:: Directive ::
Copy out exactly the lines from the first line of the material below through the line containing "struct('architrave', MB().box(XR - 0.010, XR", and nothing beyond them.

- - - -

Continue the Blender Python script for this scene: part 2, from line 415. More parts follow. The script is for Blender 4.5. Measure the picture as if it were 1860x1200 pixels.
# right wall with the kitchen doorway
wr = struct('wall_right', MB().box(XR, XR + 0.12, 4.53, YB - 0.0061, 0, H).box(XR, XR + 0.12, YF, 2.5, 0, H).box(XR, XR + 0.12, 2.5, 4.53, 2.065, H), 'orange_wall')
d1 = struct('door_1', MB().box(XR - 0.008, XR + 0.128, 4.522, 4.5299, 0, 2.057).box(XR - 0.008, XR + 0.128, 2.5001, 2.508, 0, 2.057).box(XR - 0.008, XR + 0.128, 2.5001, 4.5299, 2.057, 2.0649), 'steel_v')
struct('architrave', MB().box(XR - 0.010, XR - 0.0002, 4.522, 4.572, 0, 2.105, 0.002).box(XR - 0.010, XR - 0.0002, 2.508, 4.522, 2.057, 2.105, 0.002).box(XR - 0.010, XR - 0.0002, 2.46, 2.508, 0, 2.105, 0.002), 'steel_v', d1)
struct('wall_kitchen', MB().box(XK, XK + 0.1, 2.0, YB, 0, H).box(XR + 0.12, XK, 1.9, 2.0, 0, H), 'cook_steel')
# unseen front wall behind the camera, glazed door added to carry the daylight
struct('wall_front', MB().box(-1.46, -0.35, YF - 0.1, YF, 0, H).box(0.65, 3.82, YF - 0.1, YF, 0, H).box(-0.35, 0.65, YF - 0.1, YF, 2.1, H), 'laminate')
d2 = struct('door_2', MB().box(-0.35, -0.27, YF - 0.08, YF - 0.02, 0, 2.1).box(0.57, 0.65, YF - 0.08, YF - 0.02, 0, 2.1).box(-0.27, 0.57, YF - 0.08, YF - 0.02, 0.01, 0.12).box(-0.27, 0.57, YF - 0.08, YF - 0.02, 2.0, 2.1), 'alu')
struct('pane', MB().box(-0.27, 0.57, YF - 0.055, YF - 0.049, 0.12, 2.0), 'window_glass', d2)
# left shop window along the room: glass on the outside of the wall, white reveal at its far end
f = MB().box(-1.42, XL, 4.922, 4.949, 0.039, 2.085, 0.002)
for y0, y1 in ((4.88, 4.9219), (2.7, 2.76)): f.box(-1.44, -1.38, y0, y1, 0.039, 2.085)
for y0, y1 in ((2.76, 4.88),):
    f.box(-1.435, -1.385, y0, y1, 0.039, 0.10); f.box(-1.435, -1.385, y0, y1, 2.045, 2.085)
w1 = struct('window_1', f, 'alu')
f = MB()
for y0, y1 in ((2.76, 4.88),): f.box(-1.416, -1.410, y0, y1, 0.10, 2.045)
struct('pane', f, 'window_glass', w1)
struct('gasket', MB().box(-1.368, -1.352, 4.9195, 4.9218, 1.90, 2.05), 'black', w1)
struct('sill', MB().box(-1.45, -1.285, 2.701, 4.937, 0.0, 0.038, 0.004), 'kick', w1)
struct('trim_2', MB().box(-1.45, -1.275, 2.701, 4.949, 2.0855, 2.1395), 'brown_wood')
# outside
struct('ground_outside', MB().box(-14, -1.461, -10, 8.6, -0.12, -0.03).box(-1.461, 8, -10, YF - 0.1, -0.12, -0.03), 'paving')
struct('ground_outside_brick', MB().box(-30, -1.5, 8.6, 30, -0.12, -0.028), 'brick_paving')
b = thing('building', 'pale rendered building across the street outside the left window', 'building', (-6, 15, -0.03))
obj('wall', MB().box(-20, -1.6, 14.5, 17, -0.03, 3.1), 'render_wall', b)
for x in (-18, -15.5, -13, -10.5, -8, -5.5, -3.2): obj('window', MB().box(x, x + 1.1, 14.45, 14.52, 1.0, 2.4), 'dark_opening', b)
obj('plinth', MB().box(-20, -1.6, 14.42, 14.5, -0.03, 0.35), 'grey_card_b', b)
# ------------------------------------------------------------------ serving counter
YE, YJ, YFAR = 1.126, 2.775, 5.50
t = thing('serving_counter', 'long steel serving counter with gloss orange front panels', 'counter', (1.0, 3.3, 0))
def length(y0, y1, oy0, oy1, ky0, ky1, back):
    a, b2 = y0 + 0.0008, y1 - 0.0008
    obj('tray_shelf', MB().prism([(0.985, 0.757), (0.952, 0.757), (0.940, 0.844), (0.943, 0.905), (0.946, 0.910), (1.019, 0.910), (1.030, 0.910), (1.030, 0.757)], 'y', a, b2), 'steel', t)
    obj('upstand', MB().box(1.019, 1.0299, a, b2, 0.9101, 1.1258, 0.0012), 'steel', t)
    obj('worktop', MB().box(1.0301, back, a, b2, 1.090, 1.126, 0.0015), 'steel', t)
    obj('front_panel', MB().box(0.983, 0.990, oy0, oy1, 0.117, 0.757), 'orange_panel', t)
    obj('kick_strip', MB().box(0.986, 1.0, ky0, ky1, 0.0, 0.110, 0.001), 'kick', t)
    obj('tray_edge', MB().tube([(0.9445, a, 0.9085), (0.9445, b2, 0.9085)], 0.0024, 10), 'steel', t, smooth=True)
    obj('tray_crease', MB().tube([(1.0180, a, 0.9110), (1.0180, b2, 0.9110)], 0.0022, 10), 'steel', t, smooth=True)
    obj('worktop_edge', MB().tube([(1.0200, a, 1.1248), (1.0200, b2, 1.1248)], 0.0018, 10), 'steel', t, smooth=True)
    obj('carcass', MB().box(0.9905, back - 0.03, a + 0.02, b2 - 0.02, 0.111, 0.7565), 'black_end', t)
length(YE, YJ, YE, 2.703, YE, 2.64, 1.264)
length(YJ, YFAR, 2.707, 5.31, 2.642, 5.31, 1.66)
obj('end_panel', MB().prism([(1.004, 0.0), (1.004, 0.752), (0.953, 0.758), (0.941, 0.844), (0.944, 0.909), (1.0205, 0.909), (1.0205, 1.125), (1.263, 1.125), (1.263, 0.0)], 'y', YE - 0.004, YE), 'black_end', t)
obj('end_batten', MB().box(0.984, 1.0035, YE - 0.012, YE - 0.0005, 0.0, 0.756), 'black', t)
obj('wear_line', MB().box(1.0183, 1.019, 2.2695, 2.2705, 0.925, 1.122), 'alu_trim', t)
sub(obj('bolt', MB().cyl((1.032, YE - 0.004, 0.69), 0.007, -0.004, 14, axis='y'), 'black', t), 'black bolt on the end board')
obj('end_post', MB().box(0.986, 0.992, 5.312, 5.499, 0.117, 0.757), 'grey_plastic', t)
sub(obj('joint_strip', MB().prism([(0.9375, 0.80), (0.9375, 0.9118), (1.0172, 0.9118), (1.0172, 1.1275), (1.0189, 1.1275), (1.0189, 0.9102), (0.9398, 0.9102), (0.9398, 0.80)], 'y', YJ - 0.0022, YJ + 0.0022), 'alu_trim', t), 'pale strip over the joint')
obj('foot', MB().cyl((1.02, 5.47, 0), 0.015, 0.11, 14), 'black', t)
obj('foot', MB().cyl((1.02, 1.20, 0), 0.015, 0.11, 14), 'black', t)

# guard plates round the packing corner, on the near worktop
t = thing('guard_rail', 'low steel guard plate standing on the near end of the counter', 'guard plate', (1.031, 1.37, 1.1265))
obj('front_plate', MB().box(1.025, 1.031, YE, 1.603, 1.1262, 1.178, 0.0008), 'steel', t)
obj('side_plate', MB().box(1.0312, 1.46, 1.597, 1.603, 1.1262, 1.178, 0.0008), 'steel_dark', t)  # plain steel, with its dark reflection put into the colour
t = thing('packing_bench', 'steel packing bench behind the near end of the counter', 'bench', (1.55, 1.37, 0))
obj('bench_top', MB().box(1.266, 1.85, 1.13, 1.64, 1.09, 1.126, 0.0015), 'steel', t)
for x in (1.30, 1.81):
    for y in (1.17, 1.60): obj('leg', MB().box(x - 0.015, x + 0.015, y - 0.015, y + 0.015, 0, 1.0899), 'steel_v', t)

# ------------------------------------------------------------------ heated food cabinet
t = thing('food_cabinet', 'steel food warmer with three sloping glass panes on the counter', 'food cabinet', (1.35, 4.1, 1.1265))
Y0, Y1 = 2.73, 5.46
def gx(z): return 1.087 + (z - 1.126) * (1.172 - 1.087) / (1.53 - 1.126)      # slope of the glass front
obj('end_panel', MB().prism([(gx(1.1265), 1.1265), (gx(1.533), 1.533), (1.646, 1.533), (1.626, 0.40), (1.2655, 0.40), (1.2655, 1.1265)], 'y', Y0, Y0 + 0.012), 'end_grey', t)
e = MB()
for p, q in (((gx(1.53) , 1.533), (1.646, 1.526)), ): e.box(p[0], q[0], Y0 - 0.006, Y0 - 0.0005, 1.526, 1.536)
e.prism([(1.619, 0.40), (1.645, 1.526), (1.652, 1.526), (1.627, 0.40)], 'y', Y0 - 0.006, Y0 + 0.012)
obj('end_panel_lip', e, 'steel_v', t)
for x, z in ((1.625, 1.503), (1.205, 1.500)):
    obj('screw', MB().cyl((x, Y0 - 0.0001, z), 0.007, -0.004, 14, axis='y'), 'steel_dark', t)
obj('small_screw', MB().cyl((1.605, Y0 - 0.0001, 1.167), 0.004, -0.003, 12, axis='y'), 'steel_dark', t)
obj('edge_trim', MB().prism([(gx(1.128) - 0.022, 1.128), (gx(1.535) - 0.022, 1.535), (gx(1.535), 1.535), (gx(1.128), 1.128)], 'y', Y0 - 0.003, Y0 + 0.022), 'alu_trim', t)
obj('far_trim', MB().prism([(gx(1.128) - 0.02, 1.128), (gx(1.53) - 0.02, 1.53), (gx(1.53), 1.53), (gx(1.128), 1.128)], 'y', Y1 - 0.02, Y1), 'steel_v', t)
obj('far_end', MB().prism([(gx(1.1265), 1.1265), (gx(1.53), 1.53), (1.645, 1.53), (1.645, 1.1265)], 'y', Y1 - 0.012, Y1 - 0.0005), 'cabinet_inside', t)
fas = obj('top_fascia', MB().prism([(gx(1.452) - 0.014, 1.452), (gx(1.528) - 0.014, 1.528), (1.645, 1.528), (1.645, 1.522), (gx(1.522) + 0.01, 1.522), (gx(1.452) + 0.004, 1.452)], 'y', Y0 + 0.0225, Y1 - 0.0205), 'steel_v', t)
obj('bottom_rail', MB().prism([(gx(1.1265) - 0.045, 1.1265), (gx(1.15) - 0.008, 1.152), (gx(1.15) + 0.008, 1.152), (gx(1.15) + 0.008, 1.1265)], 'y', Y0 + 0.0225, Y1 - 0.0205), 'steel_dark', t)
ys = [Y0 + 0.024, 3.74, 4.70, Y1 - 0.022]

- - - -

:: Exercise response ::
Continue the Blender Python script for this scene: part 2, from line 415. More parts follow. The script is for Blender 4.5. Measure the picture as if it were 1860x1200 pixels.
# right wall with the kitchen doorway
wr = struct('wall_right', MB().box(XR, XR + 0.12, 4.53, YB - 0.0061, 0, H).box(XR, XR + 0.12, YF, 2.5, 0, H).box(XR, XR + 0.12, 2.5, 4.53, 2.065, H), 'orange_wall')
d1 = struct('door_1', MB().box(XR - 0.008, XR + 0.128, 4.522, 4.5299, 0, 2.057).box(XR - 0.008, XR + 0.128, 2.5001, 2.508, 0, 2.057).box(XR - 0.008, XR + 0.128, 2.5001, 4.5299, 2.057, 2.0649), 'steel_v')
struct('architrave', MB().box(XR - 0.010, XR - 0.0002, 4.522, 4.572, 0, 2.105, 0.002).box(XR - 0.010, XR - 0.0002, 2.508, 4.522, 2.057, 2.105, 0.002).box(XR - 0.010, XR - 0.0002, 2.46, 2.508, 0, 2.105, 0.002), 'steel_v', d1)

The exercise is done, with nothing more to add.